You’ll have to excuse me, as I attempt to string the semblance of a grammatically correct sentence together after the better part of two weeks of mind numbing football and very little exposure to Internet technology.

I did have to work some (see the previous post), but this past five days I definitely allowed my brain to enter full on into football consumption mush mode.

You know, the kind where you’re sitting on the couch with the remote in one hand, a beer in the other, saliva pouring out of the sides of your mouth.

If you’re a married female, you certainly have seen your husband in such a condition at one point or another.

I call it football brain.

I suspect it takes a full week or two to get fully back into game mode, so this blog post is my start.

Speaking of football, I do want to congratulate my Dallas Cowboys for beating up on the Philadelphia Eagles yesterday to take the NFC East (I know you Giants and Redskins’ fans can’t stand that, and well, that makes me smile as well!)

I have to say, it might have helped if Donovan McNabb’s teammates might have shown up to catch a pass once in a while.

His line did their job, but his receivers were MIA.  Which is perfectly fine by me…I hope they don’t show up at the Jerrydome again next Sunday!

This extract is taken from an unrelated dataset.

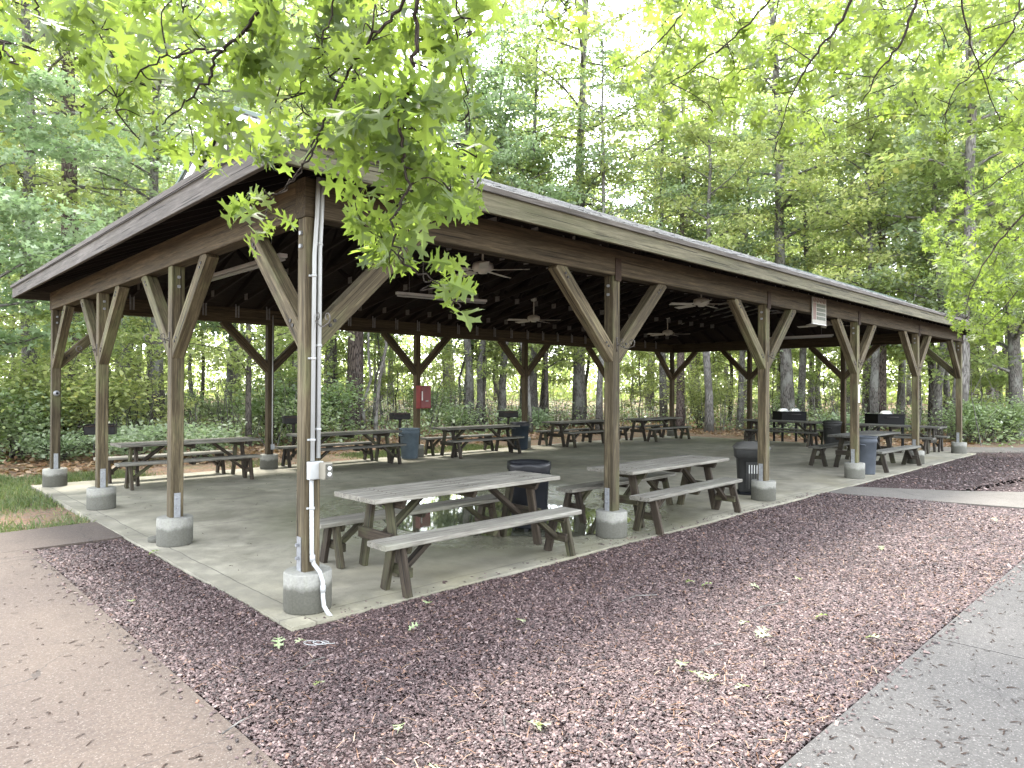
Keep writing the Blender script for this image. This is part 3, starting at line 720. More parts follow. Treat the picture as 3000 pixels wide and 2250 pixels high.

Those receivers are probably feeling about as lonely as the kicker for East Carolina University, Ben Hartman, whose four missed field goals against the University of Arkansas in the AutoZone Liberty Bowl Saturday night cost E. Carolina the game, and which set off a cyber frenzy calling for Hartman’s head.

Those fair weather fans forget one small fact: Hartman is the team’s all-time leading scorer.  DOH!  But I suspect that part nobody will remember.  Hang in there, Ben!

Meanwhile, back in Pasadena, your University of Texas Longhorns are on the ground and warming up for their attempt at rolling over the University of Alabama Crimson Tide this Thursday night.

Sports forecasting Website Accuscore has simulated the game over 10,000 times, and currently gives UT only a 35% chance of victory.

To that I say Hook ’em Horns, it’s all about any given Saturday (or in this case, Thursday!)

Okay, that’s enough football brain.  It’s time for me to start crossing my way back into the world of technology.

Did you know that from January 17-21, IBM will be hosting the 17th annual Lotusphere event in sunny Florida?  The 17th!

Out of all the IBM events I’ve frequented over the years, Lotusphere is one that’s never made the list…until this year.

I’ll be joining my IBM colleagues on the ground in Orlando, providing some blogging and Tweeting coverage, and possibly even some Turbo guerrilla video…and I can’t wait.

Considering I’ve been using Lotus products in my everyday existence since about 1993, I’m excited to finally be making the journey to be amongst the Lotus faithful.

You can follow the Lotusphere tidings (no need to wait until the conference…the stream is now conscious!) at hashtags #lotusknows and #ls10 and, of course, here on the Turbo blog.

Welcome back to reality, mi amigos.  You’ll get over it soon.